-- Goal of the exercise --
Repeat verbatim only the lines from the opening of the material below through the one that contains "# ceiling height".
━━━━━ Input material
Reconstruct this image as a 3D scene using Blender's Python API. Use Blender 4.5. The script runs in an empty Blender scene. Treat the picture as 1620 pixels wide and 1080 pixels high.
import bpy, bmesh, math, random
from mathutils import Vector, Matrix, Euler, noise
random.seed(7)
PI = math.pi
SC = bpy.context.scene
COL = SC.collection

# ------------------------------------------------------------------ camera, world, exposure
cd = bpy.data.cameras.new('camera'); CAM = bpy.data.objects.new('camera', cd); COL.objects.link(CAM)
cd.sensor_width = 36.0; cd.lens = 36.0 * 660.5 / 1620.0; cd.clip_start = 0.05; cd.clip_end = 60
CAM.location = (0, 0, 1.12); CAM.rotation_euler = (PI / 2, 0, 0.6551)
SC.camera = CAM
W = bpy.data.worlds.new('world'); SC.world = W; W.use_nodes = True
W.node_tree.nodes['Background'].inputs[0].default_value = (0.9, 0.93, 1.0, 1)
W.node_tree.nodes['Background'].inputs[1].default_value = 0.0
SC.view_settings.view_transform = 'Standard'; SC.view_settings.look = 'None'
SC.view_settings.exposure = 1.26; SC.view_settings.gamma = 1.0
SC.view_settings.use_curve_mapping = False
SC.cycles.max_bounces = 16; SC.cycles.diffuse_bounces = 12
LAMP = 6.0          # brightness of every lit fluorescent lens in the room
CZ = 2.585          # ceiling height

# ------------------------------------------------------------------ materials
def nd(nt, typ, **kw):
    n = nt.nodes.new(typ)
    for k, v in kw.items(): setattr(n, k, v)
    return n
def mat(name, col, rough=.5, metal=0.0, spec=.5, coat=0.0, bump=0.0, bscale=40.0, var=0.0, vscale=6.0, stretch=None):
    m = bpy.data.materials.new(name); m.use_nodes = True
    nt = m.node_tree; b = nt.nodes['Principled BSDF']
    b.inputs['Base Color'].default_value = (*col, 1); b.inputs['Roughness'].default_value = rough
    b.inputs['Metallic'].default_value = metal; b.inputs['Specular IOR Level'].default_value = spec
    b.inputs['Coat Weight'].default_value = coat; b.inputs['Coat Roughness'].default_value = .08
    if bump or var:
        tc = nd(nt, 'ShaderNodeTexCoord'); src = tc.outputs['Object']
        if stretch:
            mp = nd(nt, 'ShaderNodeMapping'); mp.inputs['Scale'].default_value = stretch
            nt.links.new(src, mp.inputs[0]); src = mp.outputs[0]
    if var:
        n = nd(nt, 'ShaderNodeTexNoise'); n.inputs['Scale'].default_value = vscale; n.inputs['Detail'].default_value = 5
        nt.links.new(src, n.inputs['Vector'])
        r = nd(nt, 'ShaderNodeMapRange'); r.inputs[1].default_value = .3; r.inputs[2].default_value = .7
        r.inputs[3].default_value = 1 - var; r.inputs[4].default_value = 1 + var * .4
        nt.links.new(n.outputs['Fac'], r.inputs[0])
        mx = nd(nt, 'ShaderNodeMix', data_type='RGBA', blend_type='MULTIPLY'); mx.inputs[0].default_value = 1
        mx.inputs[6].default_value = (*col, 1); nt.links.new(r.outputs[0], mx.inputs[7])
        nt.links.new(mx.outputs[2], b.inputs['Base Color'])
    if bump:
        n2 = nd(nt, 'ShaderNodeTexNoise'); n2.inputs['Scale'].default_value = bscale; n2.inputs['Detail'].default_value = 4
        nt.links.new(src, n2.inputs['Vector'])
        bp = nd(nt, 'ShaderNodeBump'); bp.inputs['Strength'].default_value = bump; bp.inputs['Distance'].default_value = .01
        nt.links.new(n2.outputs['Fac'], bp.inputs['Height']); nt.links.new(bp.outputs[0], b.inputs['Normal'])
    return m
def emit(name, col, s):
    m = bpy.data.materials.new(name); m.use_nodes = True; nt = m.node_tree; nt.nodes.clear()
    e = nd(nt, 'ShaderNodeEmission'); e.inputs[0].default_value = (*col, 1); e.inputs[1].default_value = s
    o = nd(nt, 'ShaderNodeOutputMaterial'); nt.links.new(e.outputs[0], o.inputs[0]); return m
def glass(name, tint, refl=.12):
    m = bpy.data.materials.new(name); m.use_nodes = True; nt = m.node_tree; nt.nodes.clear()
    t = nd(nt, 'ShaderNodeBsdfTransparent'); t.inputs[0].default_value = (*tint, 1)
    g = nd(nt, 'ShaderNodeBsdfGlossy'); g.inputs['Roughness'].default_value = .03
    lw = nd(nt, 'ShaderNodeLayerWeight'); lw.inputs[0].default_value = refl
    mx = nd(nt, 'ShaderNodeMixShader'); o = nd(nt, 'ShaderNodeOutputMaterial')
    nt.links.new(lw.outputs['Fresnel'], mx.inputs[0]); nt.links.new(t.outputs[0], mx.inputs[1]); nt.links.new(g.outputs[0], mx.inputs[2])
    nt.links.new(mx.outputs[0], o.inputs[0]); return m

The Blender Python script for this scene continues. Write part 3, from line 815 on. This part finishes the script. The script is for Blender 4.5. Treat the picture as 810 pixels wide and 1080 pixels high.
━━━━━━━━━━
-- Correct answer --
Reconstruct this image as a 3D scene using Blender's Python API. Use Blender 4.5. The script runs in an empty Blender scene. Treat the picture as 1620 pixels wide and 1080 pixels high.
import bpy, bmesh, math, random
from mathutils import Vector, Matrix, Euler, noise
random.seed(7)
PI = math.pi
SC = bpy.context.scene
COL = SC.collection

# ------------------------------------------------------------------ camera, world, exposure
cd = bpy.data.cameras.new('camera'); CAM = bpy.data.objects.new('camera', cd); COL.objects.link(CAM)
cd.sensor_width = 36.0; cd.lens = 36.0 * 660.5 / 1620.0; cd.clip_start = 0.05; cd.clip_end = 60
CAM.location = (0, 0, 1.12); CAM.rotation_euler = (PI / 2, 0, 0.6551)
SC.camera = CAM
W = bpy.data.worlds.new('world'); SC.world = W; W.use_nodes = True
W.node_tree.nodes['Background'].inputs[0].default_value = (0.9, 0.93, 1.0, 1)
W.node_tree.nodes['Background'].inputs[1].default_value = 0.0
SC.view_settings.view_transform = 'Standard'; SC.view_settings.look = 'None'
SC.view_settings.exposure = 1.26; SC.view_settings.gamma = 1.0
SC.view_settings.use_curve_mapping = False
SC.cycles.max_bounces = 16; SC.cycles.diffuse_bounces = 12
LAMP = 6.0          # brightness of every lit fluorescent lens in the room
CZ = 2.585          # ceiling height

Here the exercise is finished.